### EXERCISE BRIEF
Starting at the first line of the data, print each line verbatim up to and including the line bearing "HEAD = 1.811", omitting pictures.
++++++++
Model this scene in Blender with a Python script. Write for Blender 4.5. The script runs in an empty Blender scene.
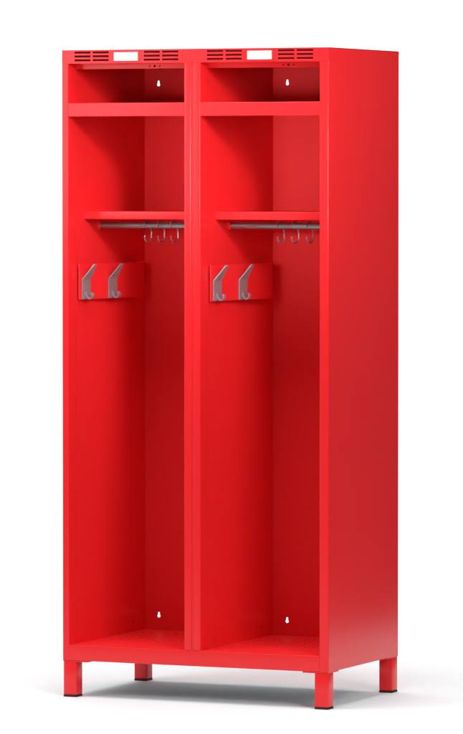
import bpy, bmesh, math
from mathutils import Vector, Matrix

# ------------------------------------------------------------------ basics
scene = bpy.context.scene
COL = scene.collection
scene.view_settings.view_transform = 'Standard'
scene.view_settings.look = 'None'
scene.view_settings.exposure = 0.0
scene.view_settings.gamma = 1.0
scene.view_settings.use_curve_mapping = False
scene.cycles.max_bounces = 10
scene.cycles.diffuse_bounces = 6
scene.cycles.glossy_bounces = 5

# overall size of the locker, metres
W, D, H = 0.8274, 0.5157, 1.850
LEG = 0.105
T = 0.0015                       # sheet thickness
FLOOR = 0.150                    # top of base rail
HEAD = 1.811                     # underside of the header


# ------------------------------------------------------------------ materials
def new_mat(name):
    m = bpy.data.materials.new(name)
    m.use_nodes = True
    nt = m.node_tree
    return m, nt, nt.nodes["Principled BSDF"]


def paint(name, col, rough=0.24, spec=0.5, peel=0.012):
    """powder coating: faint orange-peel bump and slightly uneven gloss"""
    m, nt, p = new_mat(name)
    tc = nt.nodes.new('ShaderNodeTexCoord')
    n1 = nt.nodes.new('ShaderNodeTexNoise'); n1.inputs['Scale'].default_value = 420
    n1.inputs['Detail'].default_value = 2
    n2 = nt.nodes.new('ShaderNodeTexNoise'); n2.inputs['Scale'].default_value = 5
    n2.inputs['Detail'].default_value = 4
    nt.links.new(tc.outputs['Object'], n1.inputs['Vector'])
    nt.links.new(tc.outputs['Object'], n2.inputs['Vector'])
    bp = nt.nodes.new('ShaderNodeBump'); bp.inputs['Strength'].default_value = peel
    bp.inputs['Distance'].default_value = 0.001
    nt.links.new(n1.outputs['Fac'], bp.inputs['Height'])
    nt.links.new(bp.outputs['Normal'], p.inputs['Normal'])
    mr = nt.nodes.new('ShaderNodeMapRange')
    mr.inputs['To Min'].default_value = rough - 0.03
    mr.inputs['To Max'].default_value = rough + 0.03
    nt.links.new(n2.outputs['Fac'], mr.inputs['Value'])
    nt.links.new(mr.outputs['Result'], p.inputs['Roughness'])
    mx = nt.nodes.new('ShaderNodeMix'); mx.data_type = 'RGBA'
    mx.inputs['A'].default_value = (*col, 1)
    mx.inputs['B'].default_value = (col[0] * 0.96, col[1] * 0.96, col[2] * 0.96, 1)
    nt.links.new(n2.outputs['Fac'], mx.inputs['Factor'])
    nt.links.new(mx.outputs['Result'], p.inputs['Base Color'])
    p.inputs['Specular IOR Level'].default_value = spec
    return m


def metal(name, col, rough=0.35, metallic=0.9, scale=60):
    m, nt, p = new_mat(name)
    tc = nt.nodes.new('ShaderNodeTexCoord')
    n = nt.nodes.new('ShaderNodeTexNoise'); n.inputs['Scale'].default_value = scale
    n.inputs['Detail'].default_value = 4
    nt.links.new(tc.outputs['Object'], n.inputs['Vector'])
    mr = nt.nodes.new('ShaderNodeMapRange')
    mr.inputs['To Min'].default_value = rough - 0.08
    mr.inputs['To Max'].default_value = rough + 0.08
    nt.links.new(n.outputs['Fac'], mr.inputs['Value'])
    nt.links.new(mr.outputs['Result'], p.inputs['Roughness'])
    mx = nt.nodes.new('ShaderNodeMix'); mx.data_type = 'RGBA'
    mx.inputs['A'].default_value = (*col, 1)
    mx.inputs['B'].default_value = (*[c * 0.82 for c in col], 1)
    nt.links.new(n.outputs['Fac'], mx.inputs['Factor'])
    nt.links.new(mx.outputs['Result'], p.inputs['Base Color'])
    p.inputs['Metallic'].default_value = metallic
    return m


RED = paint('red_powder_coat', (0.80, 0.0175, 0.0215), 0.22, 0.36)
INNER = paint('red_powder_coat_inside', (0.80, 0.0175, 0.0215), 0.42, 0.3)
TREAD = paint('red_powder_coat_worn', (0.80, 0.0175, 0.0215), 0.5, 0.22, 0.03)
STEEL = metal('galvanised_steel', (0.30, 0.29, 0.30), 0.36, 0.85)
ZINC = metal('zinc_hook', (0.43, 0.40, 0.43), 0.5, 0.6)
WIRE = metal('steel_wire', (0.42, 0.38, 0.39), 0.32, 0.85)
UNDER = metal('neutral_bounce_underside', (0.34, 0.35, 0.36), 0.6, 0.1, 25)  # unseen underside, made grey so light bounced below stays neutral
RUBBER = paint('black_rubber', (0.022, 0.012, 0.012), 0.6, 0.3, 0.05)
CARD = paint('white_card', (0.86, 0.86, 0.85), 0.5, 0.4, 0.02)
CAVITY_SHADE = paint('painted_cavity_shade', (0.10, 0.004, 0.005), 0.8, 0.1, 0.3)  # dark red standing in for shade inside the openings
WHITE = paint('white_backdrop', (0.82, 0.85, 0.86), 0.75, 0.15, 0.01)


# ------------------------------------------------------------------ builders
def link(name, mesh, mat, parent=None):
    mesh.materials.clear()
    mesh.materials.append(mat)
    o = bpy.data.objects.new(name, mesh)
    COL.objects.link(o)
    if parent is not None:
        o.parent = parent
    return o


def finish(name, bm, mat, parent=None, smooth=True):
    bmesh.ops.recalc_face_normals(bm, faces=bm.faces)
    me = bpy.data.meshes.new(name)
    bm.to_mesh(me)
    bm.free()
    if smooth:
        for f in me.polygons:
            f.use_smooth = True
        try:
            me.set_sharp_from_angle(angle=math.radians(32))
        except Exception:
            pass
    return link(name, me, mat, parent)


def add_box(bm, x0, x1, y0, y1, z0, z1, bev=0.0, seg=2):
    r = bmesh.ops.create_cube(bm, size=1.0)
    vs = r['verts']
    for v in vs:
        v.co = Vector((x0 if v.co.x < 0 else x1, y0 if v.co.y < 0 else y1, z0 if v.co.z < 0 else z1))
    if bev > 0:
        es = list({e for v in vs for e in v.link_edges})
        bmesh.ops.bevel(bm, geom=es, offset=bev, segments=seg, affect='EDGES', profile=0.5)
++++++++
### FULL RESPONSE
Model this scene in Blender with a Python script. Write for Blender 4.5. The script runs in an empty Blender scene.
import bpy, bmesh, math
from mathutils import Vector, Matrix

# ------------------------------------------------------------------ basics
scene = bpy.context.scene
COL = scene.collection
scene.view_settings.view_transform = 'Standard'
scene.view_settings.look = 'None'
scene.view_settings.exposure = 0.0
scene.view_settings.gamma = 1.0
scene.view_settings.use_curve_mapping = False
scene.cycles.max_bounces = 10
scene.cycles.diffuse_bounces = 6
scene.cycles.glossy_bounces = 5

# overall size of the locker, metres
W, D, H = 0.8274, 0.5157, 1.850
LEG = 0.105
T = 0.0015                       # sheet thickness
FLOOR = 0.150                    # top of base rail
HEAD = 1.811                     # underside of the header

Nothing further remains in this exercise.